Lettre autographe signée « Toussaint » à Gabriel Soulages
Paris, le 23 mai 1914, 3 pp in-4
Traces de pliures, infimes déchirures aux marges sans atteinte au texte, quelques petites rousseurs

Riche et passionnante lettre de Frantz Toussaint suite à sa visite chez Guillaume Apollinaire. Il en dresse un portrait épique du poète, puis évoque son recueil Alcools et explique ses choix quant à son écriture et l’absence de ponctuation. Toussaint rapporte ensuite les propos d’Apollinaire sur le cubisme puis sur la peinture en général, notamment sur Delacroix, Monet, Manet, Carco etc.


« Je vais te faire le récit des événements, qui sont nombreux. J’ai vu Apollinaire. Il fumait sa pipe au milieu de ses fétiches papous, de ses statuettes égyptiennes et grecques. Aux murs, des Picasso, des Marie Laurencin et des compositions cubiques affolantes. Sur la table des volumes dans toutes les langues. Il m’a promis qu’il irait voir le peintre Maury et qu’il en parlerait. Enfin pour m’honorer, il m’a donné son dernier volume Alcools que je t’envoie par ce courrier. Ce recueil de vers est épuisé. Il est donc précieux, lis-le avec attention. Rétablis la ponctuation, seulement. Admire le portrait de l’auteur par Picasso. Au cours de notre long entretien il m’a été impossible de dénicher comment Apollinaire s’y prend pour admirer en même temps une Aphrodite de Scopas et une marchandise du sculpteur cubique Archipenko […] Avant cette dernière visite je le prenais pour un mystificateur. Voici, selon lui, pourquoi il a supprimé et continue de supprimer la ponctuation dans ses écrits :
« Un véritable artiste, dit-il, doit laisser le lecteur ajouter ce qu’il écrit, le laisser libre de voir au-delà de la vision de l’auteur. La ponctuation limite la course des ondes harmoniques de plusieurs phrases. Du reste elle n’est pas du tout nécessaire. Voyez ce qui se passe dans la correspondance téléphonique, où il n’y a aucune ponctuation. On comprend tout, ajoutant autre chose : Lorsque des journaux ou des revues reproduisent mes vers, les typos rétablissent la ponctuation et la mettent exactement là où il faut. Donc, d’une part je permets à certains de mes lecteurs de déplacer à leur gré le rythme de mes vers, et, de l’autre, cette absence de ponctuation ne gêne pas ceux qui la regrettent »

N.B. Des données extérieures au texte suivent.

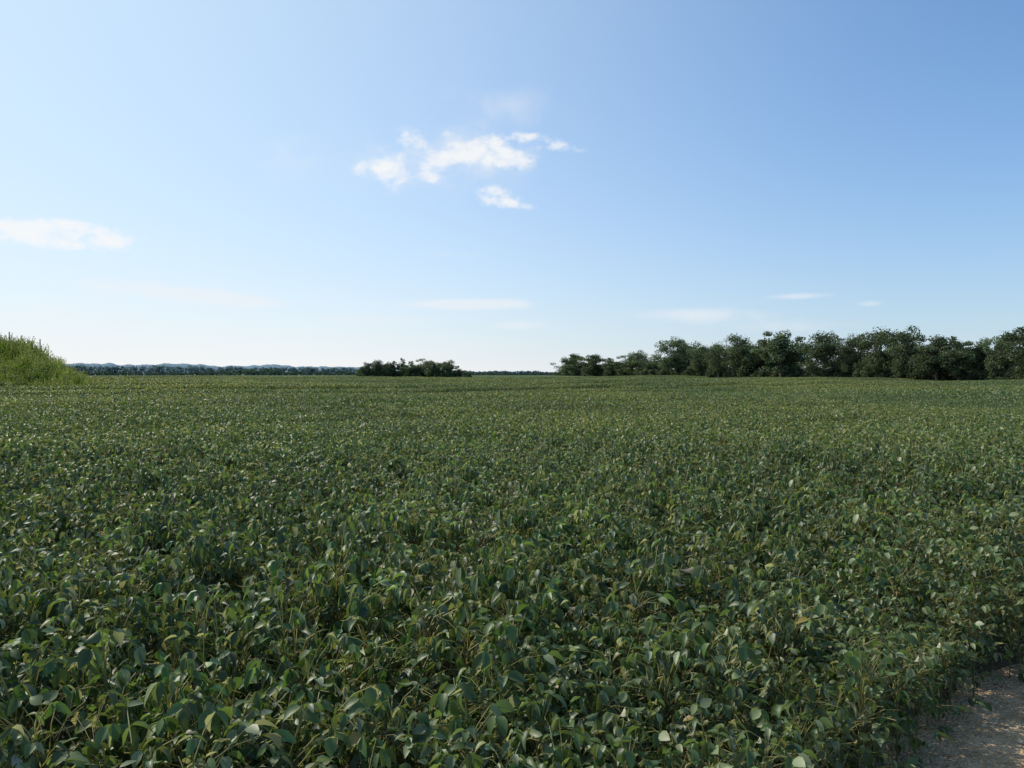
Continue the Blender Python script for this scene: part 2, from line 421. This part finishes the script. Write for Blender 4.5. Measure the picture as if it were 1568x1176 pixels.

[…] Là où il erre c’est dans ses théories sur le cubisme. Mais il est si fort, si documenté, il excelle tellement à décomposer les divers plans qu’il voit dans une Vénus de Milo, par exemple, il sait tant de choses, il a, dans la mémoire, tous les catalogues des musées du Caire, de Londres, de Vienne, de Constantinople, qu’il vous démonte et réunit presque à vous convaincre. Il dit, à propos de la peinture cubique : Riez, mais attendez. Les articles, jusqu’ici, les artistes que vous admirez (il les admire aussi d’ailleurs) sont en arrière du public. Le public va plus vite que les artistes, alors qu’il appartient au artistes de dépasser le public […] Franz Toussaint »


Avant Apollinaire, Mallarmé avait déjà conçu des poèmes sans ponctuation comme dans Un coup de dés jamais n’abolira le hasard, qui est une œuvre à la fois graphique et typographique, ainsi que nous l’avions indiqué lors de l’examen du thème consacré au silence.

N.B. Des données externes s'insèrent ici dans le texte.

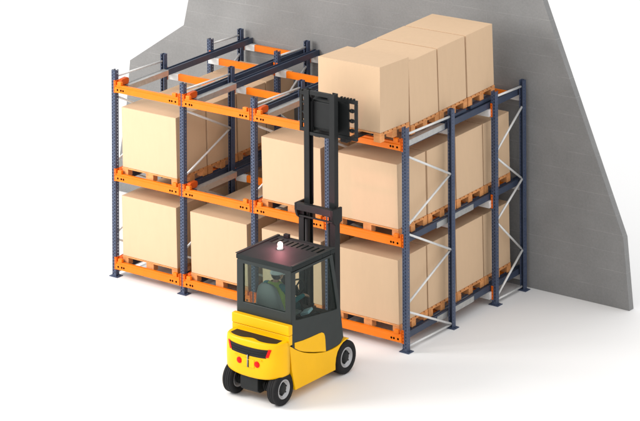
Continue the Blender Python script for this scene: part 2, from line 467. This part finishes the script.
def cradle(k, y0, dz, lab):          # low cart carrying a pallet that is being pushed back
    e = empty('roller_cart', (3 * BAY + .7, y0 + .386, LV[2] + RT(y0 + .386)))
    for sx in (-1, 1):
        m = MB(); xm = 3 * BAY + .7 + sx * .545
        yc = y0 + .386
        bot = lambda y: LV[2] + RT(y) + .014
        top = lambda y: LV[2] + RT(yc) + dz + .047 * (y - yc)
        ya, yb = y0 + .05, y0 + .70
        m.prism([(ya, bot(ya)), (yb, bot(yb)), (yb, top(yb)), (ya, top(ya))], xm - .04, xm + .04, 'x')
        m.build('side_rail', 'navy', e)
        for y in (y0 + .16, y0 + .6):
            if sx > 0: m = MB(); m.box(3 * BAY + .7 - .504, 3 * BAY + .7 + .504, y - .03, y + .03, bot(y) + .004, top(y) - .004); m.build('cross_tie', 'galv', e)
    tag(e, lab, 'cart', 'roller carts in the rack lanes')
for l in (0, 1):
    for i in range(NB):
        if l == 1 and i == 1: continue
        for k in range(4):
            stack(i, l, k, .003 + k * .7725)
for k in range(4):
    if k == 0: stack(3, 2, 0, -.46, dz=.115, tilt=0)
    else:
        dzz = .030 + .017 * (-.07 + k * .7725); stack(3, 2, k, -.46 + k * .7725 + .015, dz=dzz, tilt=.047)
        if k > 1: cradle(k, -.46 + k * .7725 + .015, dzz, 'dark cart frame under the %s pallet of the top row' % {2: 'third', 3: 'rearmost'}[k])

# ------------------------------------------------------------------ forklift
XC = 4.9
fk = empty('forklift', (XC, -1.9, 0))
tag(fk, 'yellow counterbalance forklift with dark cab lifting a box to the top level', 'forklift')
X0, X1 = 4.405, 5.395

def smooth_poly(pts, it=2):
    return pts
# chassis with the side skirts
ch = MB()
prof = [(-2.425, .15), (-1.475, .142), (-1.478, .22), (-1.462, .31), (-1.425, .385), (-1.365, .44), (-1.29, .478), (-1.20, .492), (-1.15, .487), (-1.145, .500),
        (-1.175, .510), (-1.20, .512), (-1.28, .503), (-1.36, .478), (-1.44, .462), (-1.55, .458), (-1.672, .466), (-1.80, .487), (-1.95, .522), (-2.10, .568), (-2.216, .61), (-2.33, .665),
        (-2.43, .72), (-2.50, .768), (-2.556, .803), (-2.535, .66), (-2.505, .45)]
ch.prism(prof, X0, X1, 'x')
chs = ch.build('chassis', 'yellow', fk, bevel=.012, seg=3)
# dark underbody (narrower)
ub = MB(); ub.box(4.62, 5.18, -2.5, -1.0, .16, .45); ub.box(4.75, 5.05, -1.15, -.98, .12, .6); ub.build('underbody', 'black', fk, bevel=.01)
# rear counterweight : lofted rounded block
def plan(t):      # half outline from right front round the rear to left front, inset t
    pts = []
    for k in range(41):
        u = k / 40 * 2 - 1                                  # -1 right .. 1 left
        a = u * math.pi / 2
        n = 3.4
        c, s_ = math.cos(a), math.sin(a)
        rx = .497 - t; ry = .30 - t
        px = math.copysign(abs(s_) ** (2 / n), s_) * rx; py = abs(c) ** (2 / n) * ry
        pts.append((XC - px, -2.558 - py * (1.0)))
    return pts
cw = MB()
layers = [(.405, .028), (.415, .010), (.44, .0), (.60, -.004), (.80, .0), (.850, .006), (.866, .020), (.868, .035)]
rows = []
vs = []
npt = 41
for z, t in layers:
    for (x, y) in plan(t):
        e = abs(x - XC) / .497
        zz = z
        if z < .45: zz = z - .055 * (1 - e ** 2)
        yy = y
        if z > .84: zz = z
        vs.append((x, yy, zz))
fs = []
for j in range(len(layers) - 1):
    for k in range(npt - 1):
        a = j * npt + k; fs.append((a, a + 1, a + npt + 1, a + npt))
cw.add(vs, fs, 0, True)
top = [(len(layers) - 1) * npt + k for k in range(npt)]
cw.f.append(top); cw.m.append(0); cw.sm.append(False)
cw.f.append(list(reversed(range(npt)))); cw.m.append(0); cw.sm.append(False)
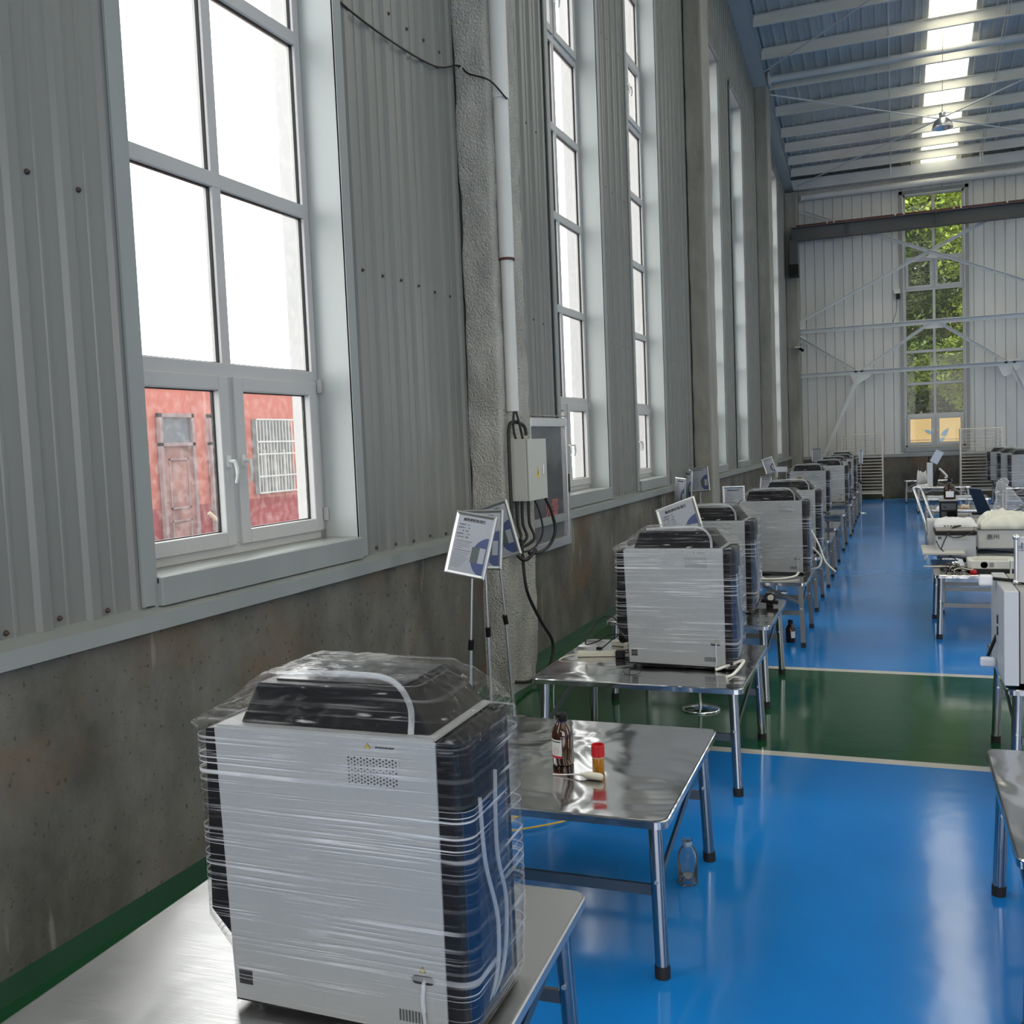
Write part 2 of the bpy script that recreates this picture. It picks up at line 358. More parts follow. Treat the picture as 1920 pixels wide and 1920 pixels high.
# left wall: concrete dado and corrugated cladding with window openings
LWIN = [(.4, 2.3), (3.87, 5.87), (10.23, 12.1), (13.55, 15.35), (19.2, 21.0), (22.55, 24.2), (29.2, 31.1)]
ZT = 9.95; ZS = 1.61
wl = MB(); wl.box(-.12, .10, YB, YF, -.0, 1.38)
wl.build('wall_left', m_conc, fn=LW, kind='structure')
MB().add([(.10, YB, 0), (.135, YB, 0), (.10, YB, .09), (.10, YF, 0), (.135, YF, 0), (.10, YF, .09)], [(0, 1, 2), (3, 5, 4), (0, 3, 4, 1), (1, 4, 5, 2), (2, 5, 3, 0)]).build('baseboard_left', mat('green_epoxy_coving', (.004, .045, .016), .45), fn=LW, kind='structure')
MB().add([(0.0, YB, 1.36), (.145, YB, 1.36), (.145, YB, 1.44), (.02, YB, 1.465), (0.0, YF, 1.36), (.145, YF, 1.36), (.145, YF, 1.44), (.02, YF, 1.465)],
         [(0, 1, 2, 3), (4, 7, 6, 5), (0, 4, 5, 1), (1, 5, 6, 2), (2, 6, 7, 3), (3, 7, 4, 0)]).build('trim_1', m_trim, fn=LW, kind='structure')
def clad(mb, a, b, z0, z1f, pitch=.285, off=.02, dep=.022, phase=0., samples=1):
    """trapezoid ribbed sheet from a to b; local coords (x depth, y along, z)"""
    ys = [a]; k = math.floor((a - phase) / pitch)
    prof = []
    while True:
        y0 = phase + k * pitch
        if y0 > b + pitch: break
        prof += [(y0, 0), (y0 + .02, dep), (y0 + .075, dep), (y0 + .095, 0), (y0 + .17, 0), (y0 + .175, dep * .3), (y0 + .19, dep * .3), (y0 + .195, 0)]
        k += 1
    def d(y):
        for (p, q), (p2, q2) in zip(prof, prof[1:]):
            if p <= y <= p2: return q + (q2 - q) * ((y - p) / max(p2 - p, 1e-6))
        return 0
    ys = [a] + [p for p, _ in prof if a < p < b] + [b]
    vs = []; fs = []
    for y in ys:
        vs += [(off + d(y), y, z0), (off + d(y), y, z1f(y))]
    for i in range(len(ys) - 1): fs.append((2 * i, 2 * i + 2, 2 * i + 3, 2 * i + 1))
    mb.add(vs, fs)
cl = MB(); edges = [YB] + [q for w_ in LWIN for q in w_] + [YF]
for i in range(0, len(edges), 2): clad(cl, edges[i], edges[i + 1], 1.44, lambda y: zr(y) - .02, phase=.03)
for a, b in LWIN: clad(cl, a, b, ZT, lambda y: zr(y) - .02, phase=.03)
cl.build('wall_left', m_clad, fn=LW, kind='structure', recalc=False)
# outer skin of the same wall (outside brick reveal)
sk = MB()
for i in range(0, len(edges), 2): sk.box(-.42, -.36, edges[i] + (.16 if i else 0), edges[i + 1] - .16, -.2, zr(edges[i + 1]) + .3)
for a, b in LWIN:
    sk.box(-.42, -.36, a - .16, b + .16, -.2, ZS - .02); sk.box(-.42, -.36, a - .16, b + .16, ZT - .05, zr(b) + .3)
sk.build('wall_left', mat('pale_outer_render', (.5, .5, .53), .7), fn=LW, kind='structure')
# screws
sc = MB()
for z in (1.50, 3.47, 5.45, 7.4):
    y = YB
    k = 0
    for k in range(int((YF - 2.6) / .285)):
        y = 2.6 + .03 - (2.6 % .285) + k * .285 + .13
        if any(a - .08 < y < b + .08 for a, b in LWIN) or y > YF - .3: continue
        sc.lathe([(.013, 0), (.013, .004), (.007, .008), (.007, .014), (0, .015)], (.022, y, z + rnd.uniform(-.012, .012)), 8, 'x')
sc.build('trim_2', m_screw, fn=LW, kind='structure')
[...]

Apollinaire repris cette forme pour son recueil Alcools, dénué de toute forme de ponctuation. Les textes sont expurgés des points, des virgules, etc. pour donner une unité formelle aux poèmes inédits.
Cette absence de ponctuation marque très clairement l’affranchissement du poète avec les codes classiques, signe fort de l’ancrage de l’œuvre dans la Modernité.

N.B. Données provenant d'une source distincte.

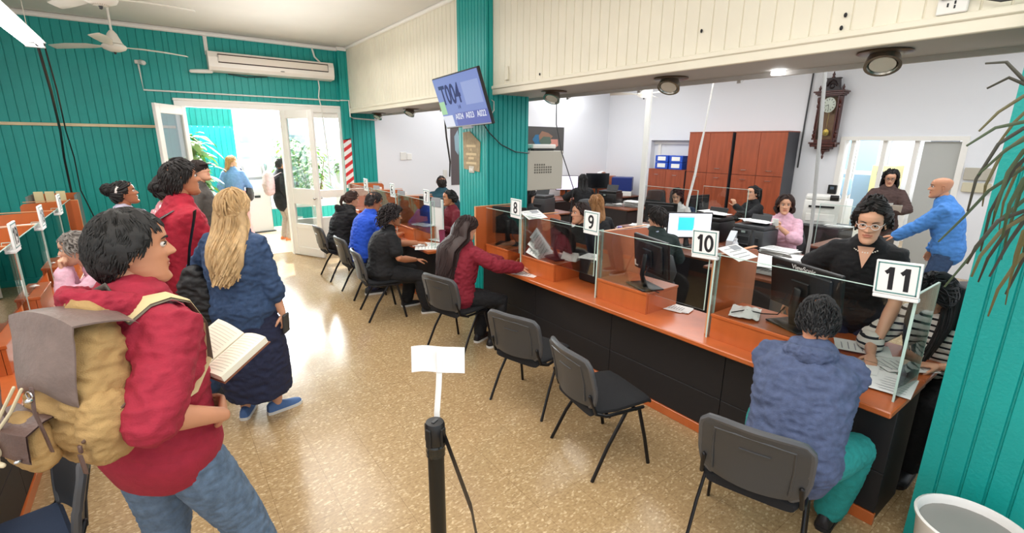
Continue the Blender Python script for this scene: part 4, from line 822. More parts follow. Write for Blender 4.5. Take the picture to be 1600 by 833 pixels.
b = MB(); b.prism([(-.17, 0), (.17, 0), (.13, .07), (.11, .2), (.14, .22), (-.14, .22), (-.11, .2), (-.13, .07)], .1, FX((-.06, 0, 1.035))); b.path([(-.17, -.09, 1.13), (-.17, -.05, 1.19), (-.17, 0, 1.21), (-.17, .05, 1.19), (-.17, .09, 1.13)], .018, None, 8); b.path([(-.17, .04 * math.cos(a), 1.12 + .04 * math.sin(a)) for a in [k * PI / 6 for k in range(12)]], .014, None, 6, 0, True); b.obj('pediment', mat('black_mahogany', '#241414', .4), o)
fin_p = [(0, 0), (.03, 0), (.03, .012), (.014, .02), (.026, .045), (.022, .06), (.010, .068), (.012, .08), (0, .10)]
for y, z in ((-.22, 1.035), (.22, 1.035), (0, 1.255)): MB().lathe([(r * 1.1, h * 1.1) for r, h in fin_p], 14, 0, Matrix.Translation((-.15, y, z))).obj('finial', MW, o)
colp = [(.0, .0), (.036, 0), (.036, .03), (.018, .045), (.034, .07), (.034, .1), (.016, .115), (.03, .13), (.03, .16), (.016, .175), (.024, .2), (.02, .5), (.024, .52), (.016, .55), (.032, .57), (.032, .61), (.016, .63), (.03, .65), (.036, .7), (.036, .74), (0, .74)]
for y in (-.21, .21): MB().lathe(colp, 14, 0, Matrix.Translation((-.14, y, .2))).obj('turned_column', MW, o)
b = MB(); b.bx((-.22, -.26, .13), (0, .26, .16), .004).bx((-.2, -.22, .08), (0, .22, .13), .004).bx((-.16, -.15, .04), (0, .15, .08), .004).bx((-.12, -.09, 0), (0, .09, .04), .006); b.obj('base_moulding', MW, o)
for y in (-.23, .23): MB().lathe([(0, -.06), (.014, -.05), (.028, -.02), (.03, 0), (0, 0)], 12, 0, Matrix.Translation((-.15, y, .13))).obj('pendant', MW, o)
MB().lathe([(0, -.16), (.012, -.15), (.024, -.11), (.012, -.08), (.03, -.04), (.034, 0), (0, 0)], 12, 0, Matrix.Translation((-.08, 0, .02))).obj('bottom_finial', MW, o)
fx = FX((-.15, 0, .80))
d = MB().lathe([(0, 0), (.125, 0), (.13, .006), (.118, .01), (0, .011)], 40, 0, fx).obj('dial', mat('enamel', '#eeece2', .3), o)
tk = MB()
for k in range(12): a = k * PI / 6; tk.box((.095 * math.sin(a), .095 * math.cos(a), .012), (.009, .03, .001), 0, 0, Matrix.Rotation(-a, 3, 'Z'))
tk.v = [tuple(fx @ V(v)) for v in tk.v]; tk.obj('hour_marks', M_ink, d)
h = MB(); h.box((-.032, -.006, .0135), (.07, .009, .001), 0, 0, Matrix.Rotation(.25, 3, 'Z')).box((.0, -.035, .0145), (.007, .09, .001), 0, 0, Matrix.Rotation(.12, 3, 'Z')); h.v = [tuple(fx @ V(v)) for v in h.v]; h.obj('hands', M_ink, d)
brass = mat('brass', '#caa655', .25, .9)
MB().cyl((-.1, .0, .72), (-.1, 0, .36), .006).lathe([(0, 0), (.06, .0), (.06, .008), (0, .014)], 24, 0, FX((-.1, 0, .33))).obj('pendulum', brass, o)
MB().bx((-.172, -.155, .21), (-.169, .155, .94)).obj('case_pane', M_glass, o)
# ---------------------------------------------------------------- back room
for i, y in enumerate((3.05, 3.5)):
    o = thing('cold_shelf', ['blue lit cooler with white shelves beyond the doorway, left', 'blue lit cooler with white shelves beyond the doorway, right'][1 - i], 'cooler', (XW + 2.6, y + .9, 0), 0, 'coolers in the back room'); MB().bx((-.2, -.22, 0), (.35, .22, 2.3), .01).obj('housing', M_pvc, o); MB().bx((-.21, -.18, 1.5), (-.2, .18, 2.2)).obj('lit_panel', mat('cooler_blue', '#7fc9e8', .3, emit=('#9fdcf5', .9)), o); MB().bx((-.205, -.18, .3), (-.2, .18, 1.4)).obj('door_glass', mat('cooler_glass', '#8fa9bb', .2), o)
o = thing('water_cooler', 'water cooler with blue bottle beyond the office doorway', 'water cooler', (XW + .75, 3.72, 0)); MB().box((0, 0, .5), (.32, .32, 1.0), .02, 0, None, 2).obj('body', M_pvc, o); MB().lathe([(0, 1.0), (.06, 1.0), (.06, 1.05), (.13, 1.1), (.13, 1.35), (.1, 1.4), (0, 1.4)], 20).obj('bottle', mat('water_blue', '#a8cbe2', .1), o)
o = thing('yellow_cabinet', 'pale yellow cabinet beyond the office doorway', 'cabinet', (XW + 2.2, 3.5, 0)); MB().bx((-.2, -.2, 0), (.3, .2, 1.62), .008).obj('carcass', mat('pale_yellow', '#d9cf95', .5), o); MB().bx((-.205, -.1, 1.42), (-.2, .1, 1.5)).obj('label_slot', M_ink, o)
o = thing('dark_curtain', 'dark grey curtain beyond the office doorway', 'curtain', (XW + 1.4, 2.72, 0)); MB().path([(0, -.22, 2.3), (.02, -.2, 1.2), (0, -.22, .1)], [(.2, .03)] * 3, (0, 1, 0), 16).obj('cloth', mat('curtain_grey', '#6d7076', .8), o)
# ---------------------------------------------------------------- kiosk in the porch
o = thing('ticket_kiosk', 'grey self service kiosk with sloping screen in the bright porch', 'kiosk', (1.70, 12.02, 0), .15); MK = mat('kiosk_grey', '#d4d2d0', .4)
MB().prism([(-.22, .03), (.24, .03), (.24, 1.5), (.12, 1.58), (-.02, 1.56), (-.20, 1.12), (-.22, 1.05)], .52, frame_m((-.26, 0, 0), (0, 1, 0), (0, 0, 1), (1, 0, 0))).obj('body', MK, o)
MB().bx((-.3, -.26, 0), (.3, .28, .03), .004).obj('base', M_gray, o)
R2 = Euler((math.atan2(.18, .44), 0, 0)).to_matrix(); 
MB().box((0, -.122, 1.34), (.42, .012, .36), .004, 0, Euler((-math.atan2(.18, .44), 0, 0)).to_matrix()).obj('screen_frame', mat('kiosk_dark', '#8d8a86', .4), o); MB().box((0, -.13, 1.34), (.34, .012, .27), .002, 0, Euler((-math.atan2(.18, .44), 0, 0)).to_matrix()).obj('screen', mat('kiosk_screen', '#a9aaa6', .2), o)
MB().bx((.262, -.2, .05), (.275, .24, 1.5), .003).obj('side_trim', mat('kiosk_side', '#5c6e68', .4), o); MB().box((0, -.225, .8), (.12, .02, .05), .004).obj('ticket_slot', M_black, o)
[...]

Franz Toussaint est un écrivain et orientaliste français, également scénariste, auteur de nombreuses traductions de l’arabe et du persan, du sanskrit et du japonais. Sa traduction la plus connue, elle-même adaptée dans plusieurs autres langues, est celle des Rubaiyat d’Omar Khayyam
Vers 1910, il s’installe à Paris où il se lance dans la carrière littéraire et se lie d’amitié avec Ambroise Vollard, Jean Jaurès et Jean Giraudoux.